Um novo amor é sempre o melhor remédio?

Não creio que o amor mereça ser encarado como um remédio. Do meu ponto de vista só faz sentido que a pessoa parta para uma nova relação se se sentir pronta para isso. Um novo relacionamento não tem poderes curativos e, se a pessoa traída ainda estiver conectada ao passado, o mais provável é que surjam problemas. Para que um amor seja vivido em pleno é preciso que as duas pessoas estejam livres. Livres de qualquer ex mas também de mágoas ou traumas que as condicionem na nova relação.

Para mim, um novo amor pode ser, sobretudo, um sinal de que a pessoa já completou o processo de luto e está pronta para traçar um novo rumo.

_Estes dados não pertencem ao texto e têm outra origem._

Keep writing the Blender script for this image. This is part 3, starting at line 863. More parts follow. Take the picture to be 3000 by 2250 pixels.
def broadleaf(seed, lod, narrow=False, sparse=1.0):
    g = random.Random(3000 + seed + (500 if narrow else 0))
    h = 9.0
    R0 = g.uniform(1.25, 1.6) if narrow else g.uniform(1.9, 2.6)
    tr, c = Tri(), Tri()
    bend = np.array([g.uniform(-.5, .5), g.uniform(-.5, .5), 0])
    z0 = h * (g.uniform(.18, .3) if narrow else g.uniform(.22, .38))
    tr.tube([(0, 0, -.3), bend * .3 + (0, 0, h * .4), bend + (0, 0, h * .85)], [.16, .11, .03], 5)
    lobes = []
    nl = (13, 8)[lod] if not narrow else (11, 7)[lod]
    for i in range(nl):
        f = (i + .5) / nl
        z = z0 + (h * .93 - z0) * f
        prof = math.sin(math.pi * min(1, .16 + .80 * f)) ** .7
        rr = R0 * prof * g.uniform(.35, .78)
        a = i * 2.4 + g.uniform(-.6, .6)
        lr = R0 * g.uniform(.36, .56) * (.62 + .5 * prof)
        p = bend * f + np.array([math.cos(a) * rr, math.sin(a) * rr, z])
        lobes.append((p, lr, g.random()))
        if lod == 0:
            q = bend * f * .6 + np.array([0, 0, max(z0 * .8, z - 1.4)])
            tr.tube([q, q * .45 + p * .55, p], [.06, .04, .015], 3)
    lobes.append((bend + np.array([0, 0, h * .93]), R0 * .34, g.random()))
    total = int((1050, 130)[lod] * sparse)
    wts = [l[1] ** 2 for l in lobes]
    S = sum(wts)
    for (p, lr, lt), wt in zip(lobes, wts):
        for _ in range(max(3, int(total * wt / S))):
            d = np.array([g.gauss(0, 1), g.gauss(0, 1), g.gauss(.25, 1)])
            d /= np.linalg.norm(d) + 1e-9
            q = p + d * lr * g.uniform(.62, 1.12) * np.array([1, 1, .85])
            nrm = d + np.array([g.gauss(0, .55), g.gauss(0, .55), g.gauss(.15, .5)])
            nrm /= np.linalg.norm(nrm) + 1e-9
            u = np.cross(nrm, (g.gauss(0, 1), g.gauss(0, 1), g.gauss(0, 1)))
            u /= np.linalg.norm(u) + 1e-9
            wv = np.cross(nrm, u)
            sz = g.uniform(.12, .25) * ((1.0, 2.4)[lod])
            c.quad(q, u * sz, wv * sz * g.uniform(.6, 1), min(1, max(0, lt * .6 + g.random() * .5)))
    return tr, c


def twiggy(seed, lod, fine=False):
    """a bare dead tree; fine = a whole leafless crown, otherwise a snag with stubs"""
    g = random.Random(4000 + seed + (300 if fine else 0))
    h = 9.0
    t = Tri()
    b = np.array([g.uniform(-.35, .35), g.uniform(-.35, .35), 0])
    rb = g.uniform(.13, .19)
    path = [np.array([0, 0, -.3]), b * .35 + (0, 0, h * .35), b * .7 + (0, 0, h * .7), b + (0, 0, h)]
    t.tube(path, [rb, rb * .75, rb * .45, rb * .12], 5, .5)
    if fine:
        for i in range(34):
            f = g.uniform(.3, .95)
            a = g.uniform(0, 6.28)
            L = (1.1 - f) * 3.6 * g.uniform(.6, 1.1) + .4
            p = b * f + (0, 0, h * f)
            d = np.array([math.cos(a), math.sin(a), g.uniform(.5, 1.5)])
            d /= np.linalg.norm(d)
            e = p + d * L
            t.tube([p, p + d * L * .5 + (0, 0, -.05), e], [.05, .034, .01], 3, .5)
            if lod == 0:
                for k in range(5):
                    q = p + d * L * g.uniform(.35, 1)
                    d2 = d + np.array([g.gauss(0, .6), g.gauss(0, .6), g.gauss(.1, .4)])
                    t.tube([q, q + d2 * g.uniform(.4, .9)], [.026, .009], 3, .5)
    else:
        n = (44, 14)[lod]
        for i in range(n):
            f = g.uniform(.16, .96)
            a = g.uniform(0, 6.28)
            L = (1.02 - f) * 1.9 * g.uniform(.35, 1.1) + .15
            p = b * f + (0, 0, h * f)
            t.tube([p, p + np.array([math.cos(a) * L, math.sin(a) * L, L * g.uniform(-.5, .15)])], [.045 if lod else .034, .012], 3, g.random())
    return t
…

De que forma a psicoterapia pode ajudar alguém que sofreu tamanha deceção?


A psicoterapia é útil sempre que a pessoa se sente bloqueada, isto é, quando, sozinha, não é capaz de vislumbrar uma forma de dar a volta à tristeza. Nestes casos é relativamente frequente que a pessoa se sinta sem esperança, num poço sem fundo, enredada num amontoado de pensamentos negativos. E é frequente que a autoestima diminua drasticamente. A psicoterapia pode dar resposta a tudo isto - devolvendo a esperança de forma sustentada, ajudando a gerir as emoções de forma equilibrada, identificando os pensamentos irracionais e substituindo-os por outros que deem lugar a um otimismo realista.